[START Data extract]

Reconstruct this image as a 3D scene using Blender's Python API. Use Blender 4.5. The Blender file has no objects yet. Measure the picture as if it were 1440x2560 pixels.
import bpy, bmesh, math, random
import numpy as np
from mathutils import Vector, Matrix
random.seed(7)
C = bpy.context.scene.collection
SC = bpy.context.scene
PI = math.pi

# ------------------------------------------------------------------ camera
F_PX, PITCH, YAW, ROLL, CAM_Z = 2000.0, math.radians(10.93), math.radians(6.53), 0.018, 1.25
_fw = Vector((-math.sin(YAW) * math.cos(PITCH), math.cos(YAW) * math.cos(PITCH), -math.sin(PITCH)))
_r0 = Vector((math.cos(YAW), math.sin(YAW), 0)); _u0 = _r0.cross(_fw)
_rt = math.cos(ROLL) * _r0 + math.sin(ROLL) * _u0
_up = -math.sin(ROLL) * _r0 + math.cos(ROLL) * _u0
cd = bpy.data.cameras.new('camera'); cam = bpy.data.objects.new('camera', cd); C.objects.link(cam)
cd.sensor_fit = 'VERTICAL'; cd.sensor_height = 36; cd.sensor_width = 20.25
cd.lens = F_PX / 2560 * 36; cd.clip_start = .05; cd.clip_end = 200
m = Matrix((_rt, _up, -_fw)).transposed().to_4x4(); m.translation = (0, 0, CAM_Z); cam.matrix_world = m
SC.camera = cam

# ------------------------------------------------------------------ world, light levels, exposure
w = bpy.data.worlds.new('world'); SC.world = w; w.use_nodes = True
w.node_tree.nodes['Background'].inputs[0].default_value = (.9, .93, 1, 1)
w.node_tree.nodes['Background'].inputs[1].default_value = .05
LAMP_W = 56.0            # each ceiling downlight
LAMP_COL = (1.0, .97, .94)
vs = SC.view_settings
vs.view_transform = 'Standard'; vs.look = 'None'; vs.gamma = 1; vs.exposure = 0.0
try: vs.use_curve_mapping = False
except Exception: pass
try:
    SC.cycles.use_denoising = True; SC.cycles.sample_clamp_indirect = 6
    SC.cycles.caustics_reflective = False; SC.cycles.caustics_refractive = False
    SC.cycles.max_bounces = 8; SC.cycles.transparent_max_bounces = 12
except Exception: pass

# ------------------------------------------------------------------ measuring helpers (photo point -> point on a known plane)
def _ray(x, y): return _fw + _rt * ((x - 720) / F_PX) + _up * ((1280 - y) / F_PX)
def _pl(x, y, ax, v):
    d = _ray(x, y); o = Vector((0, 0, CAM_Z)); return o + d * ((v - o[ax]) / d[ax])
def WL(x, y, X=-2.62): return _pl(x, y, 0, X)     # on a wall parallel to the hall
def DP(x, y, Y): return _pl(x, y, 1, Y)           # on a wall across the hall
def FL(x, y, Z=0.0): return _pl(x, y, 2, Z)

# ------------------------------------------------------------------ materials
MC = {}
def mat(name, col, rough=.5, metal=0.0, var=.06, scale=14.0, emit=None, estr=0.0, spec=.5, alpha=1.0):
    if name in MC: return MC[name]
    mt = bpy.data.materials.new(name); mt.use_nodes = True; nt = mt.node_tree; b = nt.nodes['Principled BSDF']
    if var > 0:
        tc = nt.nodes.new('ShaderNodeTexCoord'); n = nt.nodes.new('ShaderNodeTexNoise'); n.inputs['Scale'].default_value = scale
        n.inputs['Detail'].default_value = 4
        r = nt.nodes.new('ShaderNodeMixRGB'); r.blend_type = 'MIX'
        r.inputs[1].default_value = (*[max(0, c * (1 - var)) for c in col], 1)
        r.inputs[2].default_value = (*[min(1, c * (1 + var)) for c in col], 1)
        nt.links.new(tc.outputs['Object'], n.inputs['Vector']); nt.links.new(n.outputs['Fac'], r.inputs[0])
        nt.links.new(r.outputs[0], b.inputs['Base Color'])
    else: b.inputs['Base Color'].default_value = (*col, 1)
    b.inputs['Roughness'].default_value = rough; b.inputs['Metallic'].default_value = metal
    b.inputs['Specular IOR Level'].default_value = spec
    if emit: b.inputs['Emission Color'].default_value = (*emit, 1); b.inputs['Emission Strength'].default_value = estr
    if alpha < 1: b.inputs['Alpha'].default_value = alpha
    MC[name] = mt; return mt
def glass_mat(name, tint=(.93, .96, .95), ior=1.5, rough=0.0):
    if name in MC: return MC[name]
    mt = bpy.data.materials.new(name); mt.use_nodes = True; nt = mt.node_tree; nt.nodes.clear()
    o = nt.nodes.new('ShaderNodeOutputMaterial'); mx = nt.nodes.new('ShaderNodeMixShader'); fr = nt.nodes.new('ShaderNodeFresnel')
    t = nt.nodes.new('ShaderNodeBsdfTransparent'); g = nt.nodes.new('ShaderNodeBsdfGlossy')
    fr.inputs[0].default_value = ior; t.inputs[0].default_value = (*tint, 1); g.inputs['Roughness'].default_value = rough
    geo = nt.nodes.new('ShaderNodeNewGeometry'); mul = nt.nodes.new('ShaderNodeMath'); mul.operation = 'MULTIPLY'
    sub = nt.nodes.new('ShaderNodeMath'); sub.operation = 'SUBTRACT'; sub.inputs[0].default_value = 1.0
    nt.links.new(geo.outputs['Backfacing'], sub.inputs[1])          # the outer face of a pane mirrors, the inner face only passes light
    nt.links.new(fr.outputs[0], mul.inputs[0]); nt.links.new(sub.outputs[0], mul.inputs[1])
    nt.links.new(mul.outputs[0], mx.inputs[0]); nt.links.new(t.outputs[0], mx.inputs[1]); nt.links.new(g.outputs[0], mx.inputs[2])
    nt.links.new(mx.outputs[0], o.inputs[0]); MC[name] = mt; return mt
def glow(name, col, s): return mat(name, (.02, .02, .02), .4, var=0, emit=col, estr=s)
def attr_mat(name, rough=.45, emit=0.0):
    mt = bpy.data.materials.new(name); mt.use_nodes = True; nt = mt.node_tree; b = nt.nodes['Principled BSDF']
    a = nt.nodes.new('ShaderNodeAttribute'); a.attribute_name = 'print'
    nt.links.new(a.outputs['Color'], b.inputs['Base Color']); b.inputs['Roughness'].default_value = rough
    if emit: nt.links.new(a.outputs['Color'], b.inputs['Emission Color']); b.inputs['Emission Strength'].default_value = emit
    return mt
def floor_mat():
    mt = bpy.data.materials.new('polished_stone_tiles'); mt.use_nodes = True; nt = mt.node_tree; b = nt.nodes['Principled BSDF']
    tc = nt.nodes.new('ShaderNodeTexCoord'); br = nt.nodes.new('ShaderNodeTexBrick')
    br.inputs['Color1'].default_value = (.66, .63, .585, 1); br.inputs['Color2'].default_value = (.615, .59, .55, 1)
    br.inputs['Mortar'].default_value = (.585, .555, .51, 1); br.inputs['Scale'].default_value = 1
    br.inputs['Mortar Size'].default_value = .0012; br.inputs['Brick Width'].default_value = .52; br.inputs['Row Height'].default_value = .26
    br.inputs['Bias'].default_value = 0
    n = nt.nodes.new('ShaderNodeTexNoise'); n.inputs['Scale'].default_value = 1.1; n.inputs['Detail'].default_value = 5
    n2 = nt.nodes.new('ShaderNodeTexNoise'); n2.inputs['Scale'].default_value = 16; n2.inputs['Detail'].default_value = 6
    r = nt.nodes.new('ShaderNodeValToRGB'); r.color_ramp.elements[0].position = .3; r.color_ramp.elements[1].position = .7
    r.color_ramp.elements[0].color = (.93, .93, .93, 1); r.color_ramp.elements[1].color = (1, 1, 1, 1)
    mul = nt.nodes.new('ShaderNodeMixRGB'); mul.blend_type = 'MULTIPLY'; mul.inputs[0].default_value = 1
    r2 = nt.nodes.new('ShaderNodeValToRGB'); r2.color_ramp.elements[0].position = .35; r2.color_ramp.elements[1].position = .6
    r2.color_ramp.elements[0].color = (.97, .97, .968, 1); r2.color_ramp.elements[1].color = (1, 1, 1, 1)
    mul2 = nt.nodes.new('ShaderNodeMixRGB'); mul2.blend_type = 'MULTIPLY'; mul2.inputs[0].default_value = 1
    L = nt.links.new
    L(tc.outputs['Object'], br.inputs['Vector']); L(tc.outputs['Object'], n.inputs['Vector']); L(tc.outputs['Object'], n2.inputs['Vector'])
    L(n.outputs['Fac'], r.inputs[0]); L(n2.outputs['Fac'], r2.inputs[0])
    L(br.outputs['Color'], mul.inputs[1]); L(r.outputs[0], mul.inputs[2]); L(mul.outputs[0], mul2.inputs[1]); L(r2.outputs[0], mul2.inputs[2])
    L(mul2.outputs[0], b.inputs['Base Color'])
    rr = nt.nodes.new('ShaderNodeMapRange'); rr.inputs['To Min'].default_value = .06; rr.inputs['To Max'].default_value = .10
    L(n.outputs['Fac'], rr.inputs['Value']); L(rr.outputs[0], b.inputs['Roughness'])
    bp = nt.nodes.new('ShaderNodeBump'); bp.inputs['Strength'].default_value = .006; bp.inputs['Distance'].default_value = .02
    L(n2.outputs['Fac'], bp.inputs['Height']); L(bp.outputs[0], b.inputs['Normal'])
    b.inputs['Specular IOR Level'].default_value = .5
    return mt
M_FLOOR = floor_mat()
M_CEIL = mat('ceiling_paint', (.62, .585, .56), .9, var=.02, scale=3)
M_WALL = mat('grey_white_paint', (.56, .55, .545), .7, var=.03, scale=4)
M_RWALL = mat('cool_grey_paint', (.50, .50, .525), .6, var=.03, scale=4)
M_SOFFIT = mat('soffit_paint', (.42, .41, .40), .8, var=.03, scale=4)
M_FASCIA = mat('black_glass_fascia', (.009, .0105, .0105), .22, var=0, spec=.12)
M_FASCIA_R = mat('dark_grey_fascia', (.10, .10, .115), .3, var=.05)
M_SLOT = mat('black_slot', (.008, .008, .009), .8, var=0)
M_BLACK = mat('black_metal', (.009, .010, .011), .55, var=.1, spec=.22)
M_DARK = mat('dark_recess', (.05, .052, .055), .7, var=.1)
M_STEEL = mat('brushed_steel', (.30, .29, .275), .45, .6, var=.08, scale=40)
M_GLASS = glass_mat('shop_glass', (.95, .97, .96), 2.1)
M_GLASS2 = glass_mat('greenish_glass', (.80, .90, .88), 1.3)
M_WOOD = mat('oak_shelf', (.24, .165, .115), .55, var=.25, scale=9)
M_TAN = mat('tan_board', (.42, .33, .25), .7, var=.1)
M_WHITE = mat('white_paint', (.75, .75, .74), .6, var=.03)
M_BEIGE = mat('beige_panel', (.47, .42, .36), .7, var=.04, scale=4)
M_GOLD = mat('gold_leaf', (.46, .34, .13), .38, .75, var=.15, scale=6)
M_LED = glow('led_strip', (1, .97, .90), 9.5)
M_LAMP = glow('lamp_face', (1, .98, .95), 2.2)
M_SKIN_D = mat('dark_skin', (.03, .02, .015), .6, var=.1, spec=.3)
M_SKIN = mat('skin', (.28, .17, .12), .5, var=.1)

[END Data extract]

Look above and repeat, character for character, the lines from the first one to the line with "PI = math.pi", counting both.

Reconstruct this image as a 3D scene using Blender's Python API. Use Blender 4.5. The Blender file has no objects yet. Measure the picture as if it were 1440x2560 pixels.
import bpy, bmesh, math, random
import numpy as np
from mathutils import Vector, Matrix
random.seed(7)
C = bpy.context.scene.collection
SC = bpy.context.scene
PI = math.pi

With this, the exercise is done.